Pearl Harbor was a national tragedy with some 2,400 American servicemen killed. But no one can disprove that in the long run the attack was necessary to the creation of a postwar world of greater peace and prosperity than if the attack had not occurred.
When Winston Churchill heard about the attack and America’s entry into the war, his reaction was mostly jubilation. In his memoirs of World War Two he compared the military might and will of America to a “giant boiler” that once lit had no limit to the power it could generate.
This is what Churchill felt the day after Pearl Harbor:
“United, we could subdue everyone else in the world…I went to bed and slept the sleep of the saved and thankful.”
Sliding Doors in history
In the movie “Sliding Doors,” whether Gwyneth makes her Tube train or not is determined by whether she has to evade a child playing with her doll on a stair railing. In the “she makes it” scenario, the child’s mother pulls the child aside to give Gwyneth free passage. In the doors slid shut scenario, the child delays Gwyneth. Gwyneth’s two different lives are based on the timing of a mother’s tug of her child.
For much of the movie we think one version of Gwyneth is better off. At the end we’re not sure. Twists and turns leave us pondering which version really turns out “best.”
A grisly Sliding Doors moment took place exactly one hundred and eleven years ago today on June 28th 1914. Shortly before noon that day, a Serbian nationalist, Gavrilo Princip, one of a group of conspirators, shot and killed the Austrian Archduke Ferdinand while the Archduke was in a motor car in Sarajevo. The assassination was the inciting event that set in motion a series of events that led a few months later to the start of World War One and the beginning of three decades of previously unimaginable human slaughter.
But the assassination itself was built upon a series of improbable and improbably connected circumstances. Earlier that morning, a different conspirator made the first assassination attempt by throwing a grenade at the Archduke’s car. His throw missed. As a result of the attempt, the driver of the car changed the planned route and eventually got lost, ending up near a delicatessen called Schillers. Gavrilo Princip, nineteen years-old, had wandered there by chance, probably convinced that their assassination plot had failed.
Princip took advantage of his “good luck.” He had a pistol and used it to kill both the Archduke and his wife with two shots at close range.
It's not quite the flapping of a butterfly’s wing causing a tornado, or a boy and a girl falling in love at first sight, but there’s a chance that the history of the entire 20th century rests upon the confluence of a driver’s wrong turn and Gavrilo Princip’s random wanderings.
Haha. Three things:
-You did not mention the great Robert Frost poem, The Road Not Taken.

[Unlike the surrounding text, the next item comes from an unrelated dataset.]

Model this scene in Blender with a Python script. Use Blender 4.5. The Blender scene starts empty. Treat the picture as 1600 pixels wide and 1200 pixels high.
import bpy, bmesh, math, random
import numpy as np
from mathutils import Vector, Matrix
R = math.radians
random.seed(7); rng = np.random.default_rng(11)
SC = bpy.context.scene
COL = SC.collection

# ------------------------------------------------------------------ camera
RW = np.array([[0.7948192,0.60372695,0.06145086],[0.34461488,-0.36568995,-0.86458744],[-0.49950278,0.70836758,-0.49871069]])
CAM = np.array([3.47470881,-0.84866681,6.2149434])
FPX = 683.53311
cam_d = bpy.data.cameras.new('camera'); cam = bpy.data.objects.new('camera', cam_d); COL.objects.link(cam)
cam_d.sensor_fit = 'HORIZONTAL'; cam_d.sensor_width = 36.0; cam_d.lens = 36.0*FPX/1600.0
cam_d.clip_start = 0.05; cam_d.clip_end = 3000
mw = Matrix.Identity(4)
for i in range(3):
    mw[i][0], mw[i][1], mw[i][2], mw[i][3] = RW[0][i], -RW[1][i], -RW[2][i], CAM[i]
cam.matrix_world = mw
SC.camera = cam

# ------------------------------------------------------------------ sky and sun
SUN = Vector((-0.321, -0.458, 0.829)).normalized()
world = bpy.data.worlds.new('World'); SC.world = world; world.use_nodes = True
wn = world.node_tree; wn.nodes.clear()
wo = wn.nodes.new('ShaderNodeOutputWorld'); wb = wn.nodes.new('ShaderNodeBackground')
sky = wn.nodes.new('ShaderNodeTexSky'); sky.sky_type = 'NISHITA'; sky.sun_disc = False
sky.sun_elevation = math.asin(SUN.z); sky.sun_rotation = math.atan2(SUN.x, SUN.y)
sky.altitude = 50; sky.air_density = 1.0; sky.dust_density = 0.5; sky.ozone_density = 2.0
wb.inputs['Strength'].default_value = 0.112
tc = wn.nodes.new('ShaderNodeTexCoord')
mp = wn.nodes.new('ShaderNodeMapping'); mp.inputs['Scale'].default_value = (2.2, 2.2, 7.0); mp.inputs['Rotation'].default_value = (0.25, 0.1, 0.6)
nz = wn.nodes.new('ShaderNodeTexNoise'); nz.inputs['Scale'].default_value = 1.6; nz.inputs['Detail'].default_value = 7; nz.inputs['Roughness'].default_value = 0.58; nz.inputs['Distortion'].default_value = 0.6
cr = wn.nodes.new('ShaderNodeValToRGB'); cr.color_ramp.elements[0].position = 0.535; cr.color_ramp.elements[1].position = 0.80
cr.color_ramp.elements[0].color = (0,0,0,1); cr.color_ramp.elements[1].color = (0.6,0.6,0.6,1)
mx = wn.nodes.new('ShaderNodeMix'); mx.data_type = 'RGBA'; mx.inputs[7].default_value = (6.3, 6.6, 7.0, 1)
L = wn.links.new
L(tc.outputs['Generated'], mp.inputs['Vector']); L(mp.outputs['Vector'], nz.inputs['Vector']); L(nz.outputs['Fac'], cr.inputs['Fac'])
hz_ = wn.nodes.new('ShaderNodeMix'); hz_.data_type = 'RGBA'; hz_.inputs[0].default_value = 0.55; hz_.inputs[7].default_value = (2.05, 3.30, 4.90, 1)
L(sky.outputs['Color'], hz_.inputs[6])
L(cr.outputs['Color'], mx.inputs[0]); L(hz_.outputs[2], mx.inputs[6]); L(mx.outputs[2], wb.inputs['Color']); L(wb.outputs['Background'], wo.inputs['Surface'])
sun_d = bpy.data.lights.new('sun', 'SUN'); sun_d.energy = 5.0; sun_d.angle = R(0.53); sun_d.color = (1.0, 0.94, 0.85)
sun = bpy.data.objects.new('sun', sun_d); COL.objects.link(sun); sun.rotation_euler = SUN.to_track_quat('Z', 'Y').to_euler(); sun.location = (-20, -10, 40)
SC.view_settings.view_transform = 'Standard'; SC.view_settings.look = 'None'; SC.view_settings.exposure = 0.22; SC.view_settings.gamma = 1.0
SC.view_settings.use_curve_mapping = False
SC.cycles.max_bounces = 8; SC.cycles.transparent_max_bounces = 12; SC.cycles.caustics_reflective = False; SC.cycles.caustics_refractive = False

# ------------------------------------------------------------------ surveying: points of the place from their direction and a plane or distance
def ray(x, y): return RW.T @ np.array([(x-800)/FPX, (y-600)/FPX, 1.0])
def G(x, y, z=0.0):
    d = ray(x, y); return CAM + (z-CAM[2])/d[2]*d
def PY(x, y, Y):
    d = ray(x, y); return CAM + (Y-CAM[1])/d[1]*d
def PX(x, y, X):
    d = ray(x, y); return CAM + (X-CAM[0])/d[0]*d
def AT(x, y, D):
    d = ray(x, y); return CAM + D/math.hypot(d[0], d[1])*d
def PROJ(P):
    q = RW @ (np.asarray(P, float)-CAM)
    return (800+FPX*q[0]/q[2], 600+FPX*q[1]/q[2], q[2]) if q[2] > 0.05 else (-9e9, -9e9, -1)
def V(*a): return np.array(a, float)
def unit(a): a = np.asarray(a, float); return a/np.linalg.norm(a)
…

-There's a terrific book by a physicist, Leonard Mlodinow, The Drunkards Walk: How Randomness Rules Our Lives. It's a great read.
-Finally, there is the old bit of profound Yiddish wisdom. "If grandma had a schlong, she'd be grandpa."
Love this piece, David. I'm currently reading the book Fluke, by Brian Klaas, which explores these phenomena—with some different but equally startling examples from WWII and his own family history. I think you'd enjoy it.